Dataset records ->
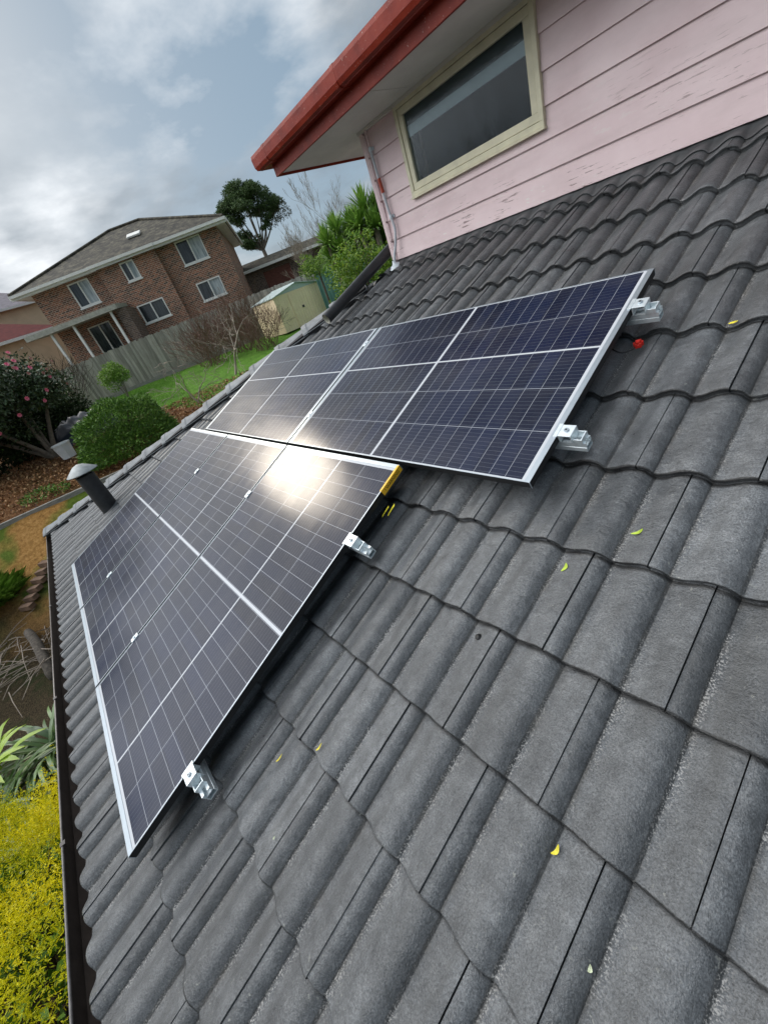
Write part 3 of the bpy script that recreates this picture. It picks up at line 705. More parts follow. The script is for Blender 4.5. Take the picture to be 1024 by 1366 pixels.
for j,(u,v,a,lb) in enumerate(((1.118,1.545,.38,'yellow cable tie hanging below the panel edge, left one of the two'),(1.145,1.560,.30,'yellow cable tie hanging below the panel edge, right one of the two'))):
    b=MB(); b.box(-.006,.006,-.035,.035,0,.0016); b.v=[(p[0],p[1],p[2]+.010*math.sin(p[1]*40)) for p in b.v]
    o=b.build('cable_tie',M['yel'],None,bevel=.0005); o.location=RT@Vector((u,v,-.068)); o.rotation_euler=(RT@Matrix.Rotation(-a-.5,4,'Z')@Matrix.Rotation(R(18),4,'X')).to_euler(); tag(o,lb,'cable tie')
rc=empty('connector',RT@Vector((1.78,2.545,-.108)),rot_roof(.3),'red plastic connector lying on the tile beside the upper panel','connector')
b=MB(); b.lathe([(0,.026),(.007,.026),(.009,.023),(.009,.014),(.013,.012),(.014,.002),(.012,0)],12); b.build('red_cap',M['redp'],rc,smooth=False)
for a in range(5):
    pass
b=MB(); 
for a in range(6):
    c,s_=math.cos(a*1.047)*.014,math.sin(a*1.047)*.014; b.box(c-.003,c+.003,s_-.003,s_+.003,.002,.020)
b.build('grip_ribs',M['redp'],rc)
b=MB(); b.tube(bez([(0,0,.006),(-.03,-.02,.004),(-.06,-.03,.015),(-.09,-.01,.03)],5),.003,6); b.build('lead',M['blk'],rc)
# leaves and droppings on tiles
def surf(u,v):
    kk=math.floor((v-V0)/GA); t=(v-(V0+GA*kk))/GA; return WB+float(prof(np.array([u]))[0])-.024*t+.003
M['lf1']=simple('yellow_leaf',(.72,.62,.05),.5,0,.1,30); M['lf2']=simple('green_leaf',(.42,.55,.06),.5,0,.15,30); M['lf3']=simple('pale_leaf',(.5,.55,.38),.6,0,.1,30)
for (u,v,ln,wd,a,mt,lb) in ((1.895,1.585,.032,.011,.2,'lf2','small yellow-green leaf on the tiles straight below the blue panel corner'),
   (2.045,1.762,.034,.010,-.5,'lf2','yellow-green leaf higher up the bare tiles, right of the blue panel corner'),
   (2.035,2.668,.026,.012,-.9,'lf1','small yellow leaf far up the tiles, beside a course edge right of the top clamp'),
   (1.440,.668,.030,.007,.1,'lf1','thin yellow leaf on the tiles between the near panel and the bare tile field'),
   (1.298,.532,.032,.007,.1,'lf1','thin curved yellow leaf on the tiles closest to the lowest end clamp'),
   (2.172,.92,.026,.009,0,'lf1','bright yellow leaf near the bottom of the picture, lowest yellow leaf'),
   (2.305,.800,.012,.008,.3,'lf3','pale grey-green leaf speck on the nearest tiles'),
   (1.50,.40,.010,.007,.3,'lf3','tiny pale leaf speck on tiles left of the lowest tile joint lines')):
    b=MB(); n=7; L=[];Rr=[]
    for i in range(n+1):
        t=i/n; w=wd/2*math.sin(math.pi*min(1,max(0,t*.92+.04)))**.7; bend=.25*ln*math.sin(math.pi*t); y=(t-.5)*ln; z=.004*math.sin(math.pi*t)+.002
        L.append((bend-w,y,z+.001));Rr.append((bend+w,y,z+.0025))
    for i in range(n): 
        c0=tuple((p+q)/2-(.0012 if j==2 else 0) for j,(p,q) in enumerate(zip(L[i],Rr[i]))); c1=tuple((p+q)/2-(.0012 if j==2 else 0) for j,(p,q) in enumerate(zip(L[i+1],Rr[i+1])))
        b.face([L[i],c0,c1,L[i+1]]); b.face([c0,Rr[i],Rr[i+1],c1])
    o=b.build('fallen_leaf',M[mt],None); s=o.modifiers.new('s','SOLIDIFY'); s.thickness=.0006
    o.location=RT@Vector((u,v,surf(u,v)+.001)); o.rotation_euler=rot_roof(a-.25); tag(o,lb,'leaf','leaves lying on the tiles')
b=MB(); b.lathe([(0,.009),(.005,.008),(.009,.003),(.010,0)],9); b.v=[(p[0]*1.3,p[1]*(1+.3*math.sin(p[0]*900)),p[2]) for p in b.v]  # dark dropping lying on a tile
o=b.build('dropping_lump',M['blk'],None,smooth=True); o.location=RT@Vector((1.755,1.262,surf(1.755,1.262))); tag(o,'small black dropping on a tile below the yellow-green leaf','dropping')

# ================================================================== SURROUNDINGS
CX,CY,CZ=2.4513,.6493,1.3797
def pol(az,D,z=None):
    x=CX+math.cos(R(az))*D; y=CY+math.sin(R(az))*D
    return Vector((x,y,ground(x,y) if z is None else z))
DIR=(math.cos(R(166)),math.sin(R(166)))
KN=[(-400,-2.2),(7.4,-2.2),(10.25,-.62),(10.4,-.60),(10.5,-.45),(12.5,-.22),(14,-.04),(22.9,.40),(31,1.0),(60,3.0),(150,5.5),(600,9)]
def ground(x,y):
    D=(x-CX)*DIR[0]+(y-CY)*DIR[1]
    for (a,za),(b_,zb) in zip(KN[:-1],KN[1:]):
        if D<=b_: t=(D-a)/(b_-a); return za+(zb-za)*t
    return KN[-1][1]
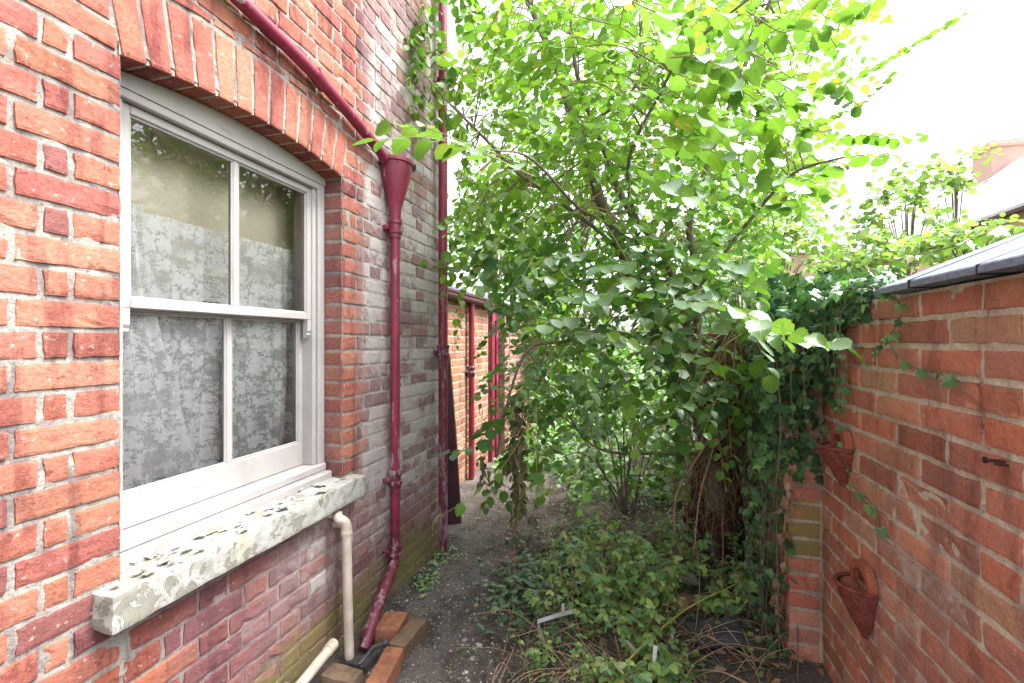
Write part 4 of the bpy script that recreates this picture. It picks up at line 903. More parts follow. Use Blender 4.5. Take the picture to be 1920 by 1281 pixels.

To be done ->
All of the data above should be quoted exactly, except for the pictures.

Written response ->
Write part 3 of the bpy script that recreates this picture. It picks up at line 705. More parts follow. The script is for Blender 4.5. Take the picture to be 1024 by 1366 pixels.
for j,(u,v,a,lb) in enumerate(((1.118,1.545,.38,'yellow cable tie hanging below the panel edge, left one of the two'),(1.145,1.560,.30,'yellow cable tie hanging below the panel edge, right one of the two'))):
    b=MB(); b.box(-.006,.006,-.035,.035,0,.0016); b.v=[(p[0],p[1],p[2]+.010*math.sin(p[1]*40)) for p in b.v]
    o=b.build('cable_tie',M['yel'],None,bevel=.0005); o.location=RT@Vector((u,v,-.068)); o.rotation_euler=(RT@Matrix.Rotation(-a-.5,4,'Z')@Matrix.Rotation(R(18),4,'X')).to_euler(); tag(o,lb,'cable tie')
rc=empty('connector',RT@Vector((1.78,2.545,-.108)),rot_roof(.3),'red plastic connector lying on the tile beside the upper panel','connector')
b=MB(); b.lathe([(0,.026),(.007,.026),(.009,.023),(.009,.014),(.013,.012),(.014,.002),(.012,0)],12); b.build('red_cap',M['redp'],rc,smooth=False)
for a in range(5):
    pass
b=MB(); 
for a in range(6):
    c,s_=math.cos(a*1.047)*.014,math.sin(a*1.047)*.014; b.box(c-.003,c+.003,s_-.003,s_+.003,.002,.020)
b.build('grip_ribs',M['redp'],rc)
b=MB(); b.tube(bez([(0,0,.006),(-.03,-.02,.004),(-.06,-.03,.015),(-.09,-.01,.03)],5),.003,6); b.build('lead',M['blk'],rc)
# leaves and droppings on tiles
def surf(u,v):
    kk=math.floor((v-V0)/GA); t=(v-(V0+GA*kk))/GA; return WB+float(prof(np.array([u]))[0])-.024*t+.003
M['lf1']=simple('yellow_leaf',(.72,.62,.05),.5,0,.1,30); M['lf2']=simple('green_leaf',(.42,.55,.06),.5,0,.15,30); M['lf3']=simple('pale_leaf',(.5,.55,.38),.6,0,.1,30)
for (u,v,ln,wd,a,mt,lb) in ((1.895,1.585,.032,.011,.2,'lf2','small yellow-green leaf on the tiles straight below the blue panel corner'),
   (2.045,1.762,.034,.010,-.5,'lf2','yellow-green leaf higher up the bare tiles, right of the blue panel corner'),
   (2.035,2.668,.026,.012,-.9,'lf1','small yellow leaf far up the tiles, beside a course edge right of the top clamp'),
   (1.440,.668,.030,.007,.1,'lf1','thin yellow leaf on the tiles between the near panel and the bare tile field'),
   (1.298,.532,.032,.007,.1,'lf1','thin curved yellow leaf on the tiles closest to the lowest end clamp'),
   (2.172,.92,.026,.009,0,'lf1','bright yellow leaf near the bottom of the picture, lowest yellow leaf'),
   (2.305,.800,.012,.008,.3,'lf3','pale grey-green leaf speck on the nearest tiles'),
   (1.50,.40,.010,.007,.3,'lf3','tiny pale leaf speck on tiles left of the lowest tile joint lines')):
    b=MB(); n=7; L=[];Rr=[]
    for i in range(n+1):
        t=i/n; w=wd/2*math.sin(math.pi*min(1,max(0,t*.92+.04)))**.7; bend=.25*ln*math.sin(math.pi*t); y=(t-.5)*ln; z=.004*math.sin(math.pi*t)+.002
        L.append((bend-w,y,z+.001));Rr.append((bend+w,y,z+.0025))
    for i in range(n): 
        c0=tuple((p+q)/2-(.0012 if j==2 else 0) for j,(p,q) in enumerate(zip(L[i],Rr[i]))); c1=tuple((p+q)/2-(.0012 if j==2 else 0) for j,(p,q) in enumerate(zip(L[i+1],Rr[i+1])))
        b.face([L[i],c0,c1,L[i+1]]); b.face([c0,Rr[i],Rr[i+1],c1])
    o=b.build('fallen_leaf',M[mt],None); s=o.modifiers.new('s','SOLIDIFY'); s.thickness=.0006
    o.location=RT@Vector((u,v,surf(u,v)+.001)); o.rotation_euler=rot_roof(a-.25); tag(o,lb,'leaf','leaves lying on the tiles')
b=MB(); b.lathe([(0,.009),(.005,.008),(.009,.003),(.010,0)],9); b.v=[(p[0]*1.3,p[1]*(1+.3*math.sin(p[0]*900)),p[2]) for p in b.v]  # dark dropping lying on a tile
o=b.build('dropping_lump',M['blk'],None,smooth=True); o.location=RT@Vector((1.755,1.262,surf(1.755,1.262))); tag(o,'small black dropping on a tile below the yellow-green leaf','dropping')

# ================================================================== SURROUNDINGS
CX,CY,CZ=2.4513,.6493,1.3797
def pol(az,D,z=None):
    x=CX+math.cos(R(az))*D; y=CY+math.sin(R(az))*D
    return Vector((x,y,ground(x,y) if z is None else z))
DIR=(math.cos(R(166)),math.sin(R(166)))
KN=[(-400,-2.2),(7.4,-2.2),(10.25,-.62),(10.4,-.60),(10.5,-.45),(12.5,-.22),(14,-.04),(22.9,.40),(31,1.0),(60,3.0),(150,5.5),(600,9)]
def ground(x,y):
    D=(x-CX)*DIR[0]+(y-CY)*DIR[1]
    for (a,za),(b_,zb) in zip(KN[:-1],KN[1:]):
        if D<=b_: t=(D-a)/(b_-a); return za+(zb-za)*t
    return KN[-1][1]
Write part 4 of the bpy script that recreates this picture. It picks up at line 903. More parts follow. Use Blender 4.5. Take the picture to be 1920 by 1281 pixels.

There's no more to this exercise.